To close the state’s $15.2 billion budget gap without raising a single tax represents an impossible task. Employing solely cuts would cause catastrophic effects to state services and anger amongst constituents across party lines. And the Republicans know it. They refuse to present a tax-free alternative to the Democrats’ solution, instead focusing on pandering to their anti-tax base and painting Democrats as fiscally irresponsible.
The state’s mainstream media seems determined to add credence to this narrative. They present the battle as one between the Governor and the Democratic-controlled legislature. In reality, because of California’s policy of requiring a 2/3 majority to pass the budget, it’s the State and Assembly Republicans who hold all the power. As long as these Republicans refuse to vote for a budget proposal, negotiations will remain at a standstill.

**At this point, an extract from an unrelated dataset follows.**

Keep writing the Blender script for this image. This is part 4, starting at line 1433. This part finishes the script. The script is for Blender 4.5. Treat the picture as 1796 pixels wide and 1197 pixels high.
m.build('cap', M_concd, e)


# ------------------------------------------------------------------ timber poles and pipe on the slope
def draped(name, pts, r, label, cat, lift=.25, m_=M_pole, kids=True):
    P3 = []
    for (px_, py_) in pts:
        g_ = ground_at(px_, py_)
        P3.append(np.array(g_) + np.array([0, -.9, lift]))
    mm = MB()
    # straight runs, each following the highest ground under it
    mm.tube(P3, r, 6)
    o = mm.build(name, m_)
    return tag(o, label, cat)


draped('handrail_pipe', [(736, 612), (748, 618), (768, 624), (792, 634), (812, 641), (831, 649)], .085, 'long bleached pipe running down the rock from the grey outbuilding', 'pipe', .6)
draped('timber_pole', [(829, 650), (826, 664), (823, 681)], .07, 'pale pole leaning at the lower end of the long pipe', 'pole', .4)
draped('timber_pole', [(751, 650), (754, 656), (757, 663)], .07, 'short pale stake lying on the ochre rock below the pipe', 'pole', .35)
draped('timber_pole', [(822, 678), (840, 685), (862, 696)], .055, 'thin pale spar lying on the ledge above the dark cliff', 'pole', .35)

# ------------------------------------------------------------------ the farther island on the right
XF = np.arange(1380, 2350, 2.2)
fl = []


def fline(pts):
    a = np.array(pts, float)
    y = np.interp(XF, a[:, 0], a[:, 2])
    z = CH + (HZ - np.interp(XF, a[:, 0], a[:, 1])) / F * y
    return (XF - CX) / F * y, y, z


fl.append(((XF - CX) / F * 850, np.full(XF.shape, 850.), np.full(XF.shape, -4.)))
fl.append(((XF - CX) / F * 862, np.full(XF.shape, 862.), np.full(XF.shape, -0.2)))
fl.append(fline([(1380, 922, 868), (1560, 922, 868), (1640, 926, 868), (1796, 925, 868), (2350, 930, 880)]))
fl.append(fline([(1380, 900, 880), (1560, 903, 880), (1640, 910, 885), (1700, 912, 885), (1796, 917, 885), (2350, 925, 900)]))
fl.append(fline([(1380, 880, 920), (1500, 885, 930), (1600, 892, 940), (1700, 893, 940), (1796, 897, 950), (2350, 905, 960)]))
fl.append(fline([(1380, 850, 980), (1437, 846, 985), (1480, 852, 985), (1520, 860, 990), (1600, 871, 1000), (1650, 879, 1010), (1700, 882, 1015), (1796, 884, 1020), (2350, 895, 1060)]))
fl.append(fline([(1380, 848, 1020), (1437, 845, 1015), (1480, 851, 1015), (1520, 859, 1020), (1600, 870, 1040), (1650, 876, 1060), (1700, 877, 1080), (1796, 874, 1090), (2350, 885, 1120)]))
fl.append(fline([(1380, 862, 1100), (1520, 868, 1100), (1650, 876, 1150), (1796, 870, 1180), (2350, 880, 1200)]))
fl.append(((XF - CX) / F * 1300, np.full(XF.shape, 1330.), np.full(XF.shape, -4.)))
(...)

This leaves the Democrats with two options:
First, they can continue to bend over backwards to produce compromise budget proposals, trying to convince the public that they’re still working to solve the impasse. This involves offering up more capitulations that should be anathema to a truly progressive state Democratic Party, including creating a state spending cap that would destroy a wide array of essential services. It also does nothing to reverse the Republican narrative that the entire budget debate comes down to taxation.
Or, they can hold strong and refuse – just like the Republicans – to pass any budget that doesn’t represent their vision for California.
Holding strong seems the obvious choice. The problem remains, however, that to the average voter, Democratic control of the Senate and Assembly means the budget failing to pass will be viewed as their fault. The media will do absolutely nothing to correct this fallacy. You can try to tell folks about the 2/3 majority rule until you’re blue in the face – when something doesn’t happen in Sacramento, people will continue to blame the Democrats.
So what can the state’s progressives do? Fight fire with fire.
They can come up with a slogan, a mantra, as pithy and powerful as ‘no new taxes,’ explaining why they’re refusing to pass a budget. And they can use it as their battle cry during this year’s budget fight. The opposition has turned the debate over the budget into a proxy war over taxes, and progressives must now utilize the same strategy. Instead of reacting to accusations of being fiscally irresponsible, it’s time Democrats went on the offense.
There’s a variety of slogans to choose from, as the budget battle represents a fight to save basic services that reflect the core values of many Californians. “Respect Our Children,” for example, as a spending cap would prevent the state from being able to afford baseline levels of spending on the state’s school system. “Protect Our Workers,” as a sales tax increase would hit the pocketbooks of hundreds of thousands of the state’s low-income workers hard. “Grow Our Economy,” as desperately needed funding for research and development in building new sectors in the state’s economy would disappear without increases in taxes. “Real Transportation Choices,” as without new revenue, state public transportation funding will be gutted.
The list could go on. What’s important is that Democrats should cease trying to pass a compromise budget when the people they’re negotiating with obviously have no intention of compromising. They should instead focus their efforts on convincing Californians that the reason they’re refusing to capitulate is to protect and defend the interests of the state’s residents.
While further intransigence from both sides means a budget solution won’t be reached any time soon, what have the Democrats have to lose? Yes, the state will face a cornucopia of problems should the stalemate continue. But the Democratic Party must work to convince the state that it’s the Republicans’ thoughtlessness towards children, workers, the economy and the environment that’s the cause of these problems - not the Democrats’ love of taxes.
The budget shouldn’t be about taxes. It should be about people. And it’s up to the Democrats to change the terms of the debate.